SUPPLIED MATERIAL:

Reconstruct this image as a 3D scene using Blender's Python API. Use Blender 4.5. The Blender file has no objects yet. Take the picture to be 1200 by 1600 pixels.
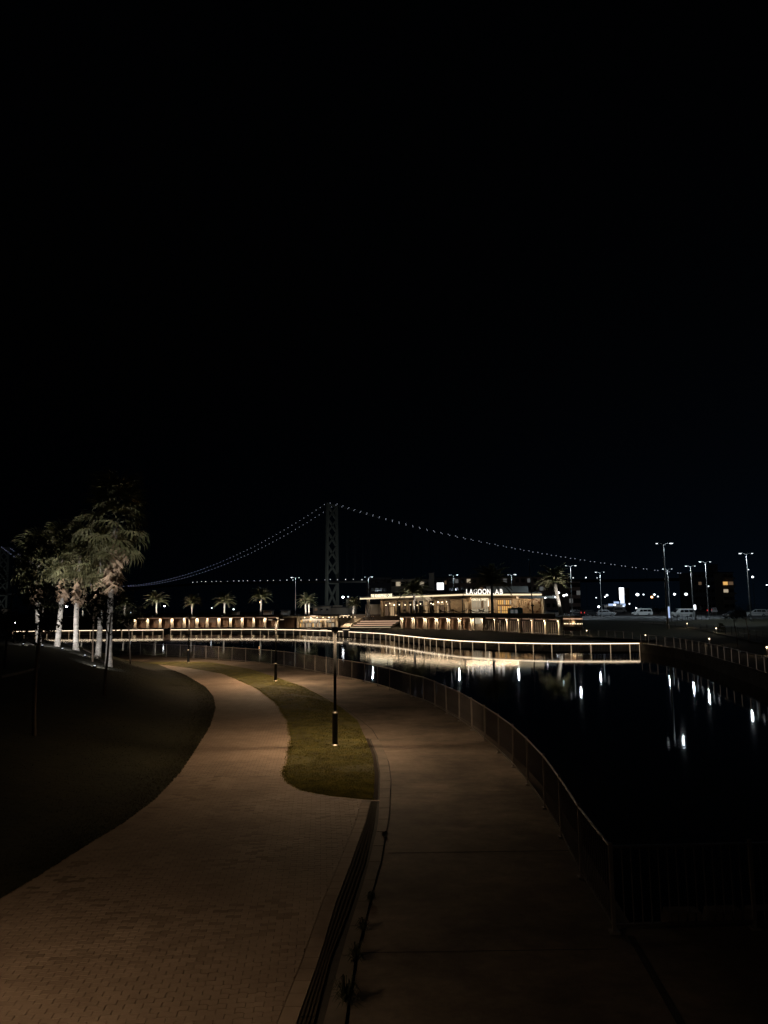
import bpy, math, random
import numpy as np
from mathutils import Vector, Matrix

random.seed(7)
rng = np.random.default_rng(11)
sc = bpy.context.scene
COL = sc.collection
R = math.radians

# ------------------------------------------------------------ camera
FPX, CH = 1130.0, 5.2                 # focal length in photo pixels, camera height above the lagoon
PITCH = math.atan(148.0 / FPX)
ROLL = 0.009
_F = Vector((0, math.cos(PITCH), math.sin(PITCH)))
_R0 = Vector((1, 0, 0))
_U0 = Vector((0, -math.sin(PITCH), math.cos(PITCH)))
_Rt = _R0 * math.cos(ROLL) - _U0 * math.sin(ROLL)
_U = _U0 * math.cos(ROLL) + _R0 * math.sin(ROLL)
cam_d = bpy.data.cameras.new('camera')
cam = bpy.data.objects.new('camera', cam_d)
COL.objects.link(cam)
m = Matrix.Identity(4)
for i in range(3):
    m[i][0], m[i][1], m[i][2] = _Rt[i], _U[i], -_F[i]
m[0][3], m[1][3], m[2][3] = 0, 0, CH
cam.matrix_world = m
cam_d.sensor_fit = 'VERTICAL'
cam_d.sensor_height = 24
cam_d.lens = 24 * FPX / 1600
cam_d.clip_start = 0.1
cam_d.clip_end = 20000
sc.camera = cam

# ------------------------------------------------------------ world: moonless night sky
world = bpy.data.worlds.new('World')
sc.world = world
world.use_nodes = True
wn = world.node_tree
bg = wn.nodes['Background']
sky = wn.nodes.new('ShaderNodeTexSky')
sky.sky_type = 'NISHITA'
sky.sun_disc = False
sky.sun_elevation = R(-5.0)
sky.sun_rotation = R(150)
sky.altitude = 0
wn.links.new(sky.outputs[0], bg.inputs['Color'])
bg.inputs['Strength'].default_value = 0.06
# faint blue town glow low over the built-up shore on the right
gtc = wn.nodes.new('ShaderNodeTexCoord')
gsx = wn.nodes.new('ShaderNodeSeparateXYZ')
wn.links.new(gtc.outputs['Generated'], gsx.inputs[0])
def wmath(op, a, b):
    n = wn.nodes.new('ShaderNodeMath'); n.operation = op
    for i, v in enumerate((a, b)):
        if isinstance(v, (int, float)): n.inputs[i].default_value = v
        else: wn.links.new(v, n.inputs[i])
    return n.outputs[0]
def wmadd(a, k, c):
    n = wn.nodes.new('ShaderNodeMath'); n.operation = 'MULTIPLY_ADD'
    wn.links.new(a, n.inputs[0]); n.inputs[1].default_value = k; n.inputs[2].default_value = c
    return n.outputs[0]
low = wmath('POWER', wmath('SUBTRACT', 1.0, wmath('ABSOLUTE', gsx.outputs['Z'], 0)), 4.5)
side = wmath('POWER', wmadd(gsx.outputs['X'], 0.5, 0.5), 2.2)
bg2 = wn.nodes.new('ShaderNodeBackground')
bg2.inputs['Color'].default_value = (0.22, 0.52, 1.0, 1)
wn.links.new(wmadd(wmath('MULTIPLY', low, side), 0.0080, 0.0002), bg2.inputs['Strength'])
addw = wn.nodes.new('ShaderNodeAddShader')
wn.links.new(bg.outputs[0], addw.inputs[0])
wn.links.new(bg2.outputs[0], addw.inputs[1])
wn.links.new(addw.outputs[0], wn.nodes['World Output'].inputs['Surface'])
sc.view_settings.view_transform = 'Standard'
sc.view_settings.look = 'None'
sc.view_settings.exposure = 0.0
sc.view_settings.gamma = 1.0
sc.view_settings.use_curve_mapping = False
sc.render.engine = 'CYCLES'
sc.cycles.use_denoising = True
try:
    sc.cycles.denoiser = 'OPENIMAGEDENOISE'
    sc.cycles.denoising_input_passes = 'RGB_ALBEDO_NORMAL'
except Exception:
    pass
sc.cycles.max_bounces = 5
sc.cycles.diffuse_bounces = 2
sc.cycles.glossy_bounces = 3
sc.cycles.transparent_max_bounces = 6
sc.cycles.sample_clamp_indirect = 3.0
sc.cycles.caustics_reflective = False
sc.cycles.caustics_refractive = False
sc.cycles.use_light_tree = True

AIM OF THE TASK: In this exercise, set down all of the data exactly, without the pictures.

COMPLETED TASK:
Reconstruct this image as a 3D scene using Blender's Python API. Use Blender 4.5. The Blender file has no objects yet. Take the picture to be 1200 by 1600 pixels.
import bpy, math, random
import numpy as np
from mathutils import Vector, Matrix

random.seed(7)
rng = np.random.default_rng(11)
sc = bpy.context.scene
COL = sc.collection
R = math.radians

# ------------------------------------------------------------ camera
FPX, CH = 1130.0, 5.2                 # focal length in photo pixels, camera height above the lagoon
PITCH = math.atan(148.0 / FPX)
ROLL = 0.009
_F = Vector((0, math.cos(PITCH), math.sin(PITCH)))
_R0 = Vector((1, 0, 0))
_U0 = Vector((0, -math.sin(PITCH), math.cos(PITCH)))
_Rt = _R0 * math.cos(ROLL) - _U0 * math.sin(ROLL)
_U = _U0 * math.cos(ROLL) + _R0 * math.sin(ROLL)
cam_d = bpy.data.cameras.new('camera')
cam = bpy.data.objects.new('camera', cam_d)
COL.objects.link(cam)
m = Matrix.Identity(4)
for i in range(3):
    m[i][0], m[i][1], m[i][2] = _Rt[i], _U[i], -_F[i]
m[0][3], m[1][3], m[2][3] = 0, 0, CH
cam.matrix_world = m
cam_d.sensor_fit = 'VERTICAL'
cam_d.sensor_height = 24
cam_d.lens = 24 * FPX / 1600
cam_d.clip_start = 0.1
cam_d.clip_end = 20000
sc.camera = cam

# ------------------------------------------------------------ world: moonless night sky
world = bpy.data.worlds.new('World')
sc.world = world
world.use_nodes = True
wn = world.node_tree
bg = wn.nodes['Background']
sky = wn.nodes.new('ShaderNodeTexSky')
sky.sky_type = 'NISHITA'
sky.sun_disc = False
sky.sun_elevation = R(-5.0)
sky.sun_rotation = R(150)
sky.altitude = 0
wn.links.new(sky.outputs[0], bg.inputs['Color'])
bg.inputs['Strength'].default_value = 0.06
# faint blue town glow low over the built-up shore on the right
gtc = wn.nodes.new('ShaderNodeTexCoord')
gsx = wn.nodes.new('ShaderNodeSeparateXYZ')
wn.links.new(gtc.outputs['Generated'], gsx.inputs[0])
def wmath(op, a, b):
    n = wn.nodes.new('ShaderNodeMath'); n.operation = op
    for i, v in enumerate((a, b)):
        if isinstance(v, (int, float)): n.inputs[i].default_value = v
        else: wn.links.new(v, n.inputs[i])
    return n.outputs[0]
def wmadd(a, k, c):
    n = wn.nodes.new('ShaderNodeMath'); n.operation = 'MULTIPLY_ADD'
    wn.links.new(a, n.inputs[0]); n.inputs[1].default_value = k; n.inputs[2].default_value = c
    return n.outputs[0]
low = wmath('POWER', wmath('SUBTRACT', 1.0, wmath('ABSOLUTE', gsx.outputs['Z'], 0)), 4.5)
side = wmath('POWER', wmadd(gsx.outputs['X'], 0.5, 0.5), 2.2)
bg2 = wn.nodes.new('ShaderNodeBackground')
bg2.inputs['Color'].default_value = (0.22, 0.52, 1.0, 1)
wn.links.new(wmadd(wmath('MULTIPLY', low, side), 0.0080, 0.0002), bg2.inputs['Strength'])
addw = wn.nodes.new('ShaderNodeAddShader')
wn.links.new(bg.outputs[0], addw.inputs[0])
wn.links.new(bg2.outputs[0], addw.inputs[1])
wn.links.new(addw.outputs[0], wn.nodes['World Output'].inputs['Surface'])
sc.view_settings.view_transform = 'Standard'
sc.view_settings.look = 'None'
sc.view_settings.exposure = 0.0
sc.view_settings.gamma = 1.0
sc.view_settings.use_curve_mapping = False
sc.render.engine = 'CYCLES'
sc.cycles.use_denoising = True
try:
    sc.cycles.denoiser = 'OPENIMAGEDENOISE'
    sc.cycles.denoising_input_passes = 'RGB_ALBEDO_NORMAL'
except Exception:
    pass
sc.cycles.max_bounces = 5
sc.cycles.diffuse_bounces = 2
sc.cycles.glossy_bounces = 3
sc.cycles.transparent_max_bounces = 6
sc.cycles.sample_clamp_indirect = 3.0
sc.cycles.caustics_reflective = False
sc.cycles.caustics_refractive = False
sc.cycles.use_light_tree = True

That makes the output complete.